La IA en la prevención y combate a la corrupción

La corrupción en México es un problema estructural. De acuerdo con la Delegación Nacional de Transparencia Internacional en México, nuestro país obtuvo el año pasado una calificación de 26 puntos de 100 en el Índice de Percepción de la Corrupción, lo que significa que estamos reprobados. Dinamarca, por ejemplo, obtuvo 90 puntos de 100, una diferencia inesperada considerando que fuentes oficiales nos han confirmado la equivalencia entre los sistemas de salud de ambos países. En 2023, la Encuesta Nacional de Calidad e Impacto Gubernamental a cargo del INEGI, reportó que el 83.1% de los mexicanos encuestados consideraron que los actos de corrupción eran frecuentes o muy frecuentes.

La realidad es que los mexicanos no necesitamos estas cifras para percibir la intensidad del fenómeno de la corrupción, pues su presencia es visible en nuestro día a día, en especial cuando el poder político se desplaza de un grupo a otro. El enriquecimiento ilegal se observa, por ejemplo, cuando florecen los llamados “nuevos ricos”, generalmente servidores públicos o “empresarios” que no solamente multiplican drásticamente sus ingresos, sino que además se esmeran desesperadamente en exhibir estilos de vida ostentosos y su ascenso por la estructura social.

Y es que la corrupción tiene una relación directa con la naturaleza humana. El poder que viene aparejado con un cargo público de alto nivel, fácilmente se puede confundir por el propio funcionario que deja de percibirlo como una responsabilidad, y comienza a verlo como una prerrogativa derivada de sus propios méritos. Los servidores públicos facultados para tomar decisiones como la asignación de contratos, o la contratación de subordinados, empiezan a justificar la preferencia por sus amigos o familiares hasta convencerse de que no hay nada malo en ello, de que merecen esas libertades porque el pueblo se las confió, o de que simplemente “ya les tocaba”, porque en el pasado otros cometieron los mismos actos de corrupción. Es esta vulnerabilidad de la naturaleza humana, la que permite que la maquinaria de la corrupción se mantenga viva, sin importar quién la controle según el momento político.

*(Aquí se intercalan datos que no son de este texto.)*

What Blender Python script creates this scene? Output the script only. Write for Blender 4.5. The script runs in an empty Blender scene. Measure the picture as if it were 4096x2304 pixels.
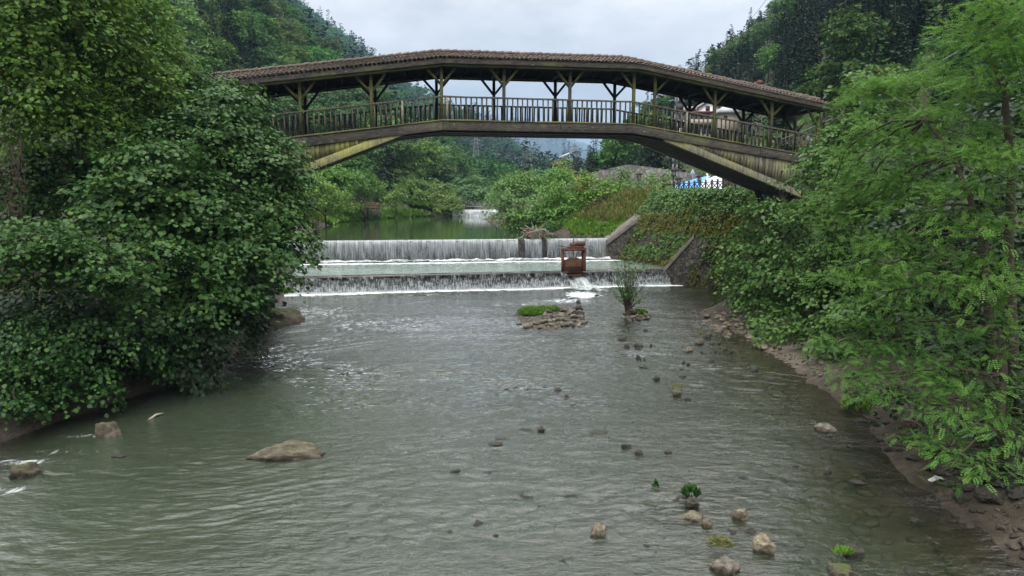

En este sentido, si reducimos el margen de intervención humana en la toma de las decisiones más susceptibles a la corrupción, entonces reduciremos automáticamente los índices de corrupción. Es aquí donde la Inteligencia Artificial (IA) puede ofrecer grandes beneficios, pues una de sus funciones más comunes es la toma de decisiones que simulan al pensamiento humano. Imaginemos, por ejemplo, que la evaluación de las propuestas que compiten en una licitación se llevara a cabo por un sistema de IA.

Pensemos, por ejemplo, en que la contratación de servidores públicos para ciertos cargos, se llevara a cabo mediante sistemas de IA, cuyo algoritmo valore la experiencia y capacidades de los candidatos, y excluya sistemáticamente a los familiares de funcionarios públicos clave, para combatir el nepotismo.

La IA no solamente sería útil en la prevención de la corrupción, sino que también ofrece un amplio potencial en su supervisión y sanción. Así como el SAT utiliza IA para identificar diferencias en los ingresos e impuestos pagados por los contribuyentes, la herramienta también podría aplicarse para contrastar de forma automatizada las declaraciones patrimoniales de los servidores públicos, con los impuestos pagados por estos, con sus propiedades inscritas en las oficinas del Registro Público de la Propiedad, e incluso con sus movimientos bancarios.

Es cierto que la IA debe entrenarse y operarse bajo supervisión humana cuidadosa, pero un gobierno que tenga un verdadero interés en disminuir la corrupción debería estar abierto a implementar esta clase de herramientas y a transparentar sus algoritmos, de la misma manera en la que lo pretende exigir a particulares como se anticipa con las diversas iniciativas que se han propuesto para regular la IA.